Cruz: Iowa caucus campaign wouldn’t diminish opposition to RFS
Source: By Jason Noble, Des Moines Register • Posted: Monday, January 26, 2015
Cruz, a first-term Republican from Texas, is one of several potential presidential candidates attending the daylong event in Des Moines that is seen as a kickoff to the 2016 caucus campaign. Opposing the fuel standard, he said, was a matter of principle that he believed even Iowans could appreciate.
“Voters are looking for a candidate who will tell them the truth and actually do what he said he would do,” Cruz said. “It is easy for a political candidate to go from state to state and adjust his or her positions as convenient to pander to one group or the other. That is one of the things that contributes to so many Americans being rightfully cynical about politics.”
The fuel standard, known as the RFS, is the federal mandate for blending corn-based ethanol into gasoline fuels. It’s immensely popular in corn-growing Iowa, where the ethanol industry has exploded over the past decade thanks in part to the mandate.
Gov. Terry Branstad announced this week that he’ll lead a campaign to “educate” caucus candidates on the value of the fuel standard.
Cruz, though, opposes what he calls government intervention into the market for energy and has specifically proposed phasing out the RFS over five years. On Friday, he reiterated that position and said he’ll maintain it regardless of the political cost in Iowa should he run for president.
Cruz on Friday also showered praise on U.S. Rep. Steve King — a sponsor of Saturday’s summit — while carefully sidestepping a question about the congressman’s controversial rhetoric on immigration.
“I like and respect Steve King,” Cruz said. “He is a friend of mine, and he has been a tenacious fighter for conservative principles in Congress.”
King has a long record of inflammatory comments, and caught flak just this week for referring to a young woman who was brought to the United States illegally as a child as a “deportable.” Much of the Democratic messaging in response to the Freedom Summit is focusing on King’s statements and trying to portray the other Republicans in attendance as similarly controversial.
“Every elected official communicates differently,” Cruz said. “I try to focus on how I communicate.”
For his speech on Saturday, Cruz promised a bold, Reaganesque message for Republican activists — an argument that an uncompromising conservative should win the GOP nomination and can win the presidency in 2016.
“There are some who argue that the path to victory lies in the mushy middle,” Cruz told the Register on Friday. “I, for one, agree with President Reagan that we win at the ballot box when we paint in bold colors and not pale pastels.”
That phrase “mushy middle” has been a Cruz talking point for months (helpfully catalogued by Bloomberg’s Dave Weigel) and is widely interpreted as a knock against Mitt Romney and Jeb Bush, more moderate Republicans who are considering candidacies.
Cruz’s invocation of Reagan is also a rhetorical staple.
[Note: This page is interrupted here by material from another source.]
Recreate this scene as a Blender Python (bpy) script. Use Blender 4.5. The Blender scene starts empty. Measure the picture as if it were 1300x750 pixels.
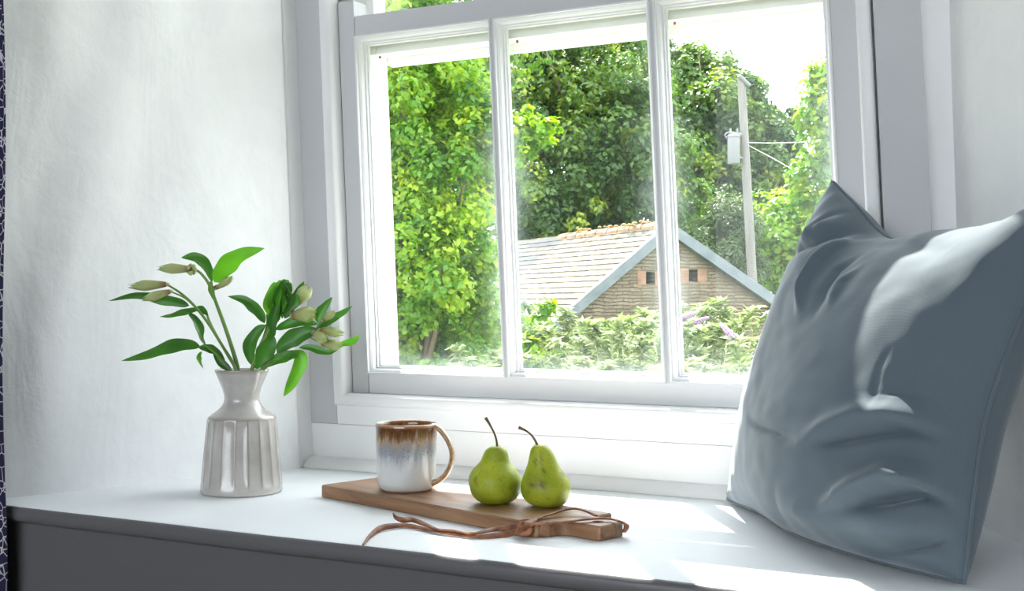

The 2016 race is shaping up to be a contest like the presidential race of 1980, he said, in which Americans reject the Democratic candidate in favor of an unambiguous conservative. (Ronald Reagan won the GOP nomination over the more moderate George H.W. Bush in 1980, then defeated incumbent Democrat Jimmy Carter in November.)
But Cruz also said Iowa’s first-in-the-nation caucusgoers will also be looking for someone who bridges the party’s various factions.
“Iowa Republicans are going to be looking for a candidate who can bring together and unite the many disparate elements of the Republican coalition, who can bring together and unite conservatives and evangelicals and libertarians and small-business owners and young people,” Cruz said.
The first-term Republican from Texas is one of at least eight speakers appearing in Des Moines on Saturday who are considering a 2016 presidential run. Romney and Bush won’t be among them.
Cruz has not formally declared his candidacy and said Friday that he would make a decision “in the next several months.”
He’ll arrive in Iowa early Saturday morning and leave on Sunday. In addition to the Freedom Summit, Cruz said he’s holding a more informal — and private — roundtable meeting with Iowans.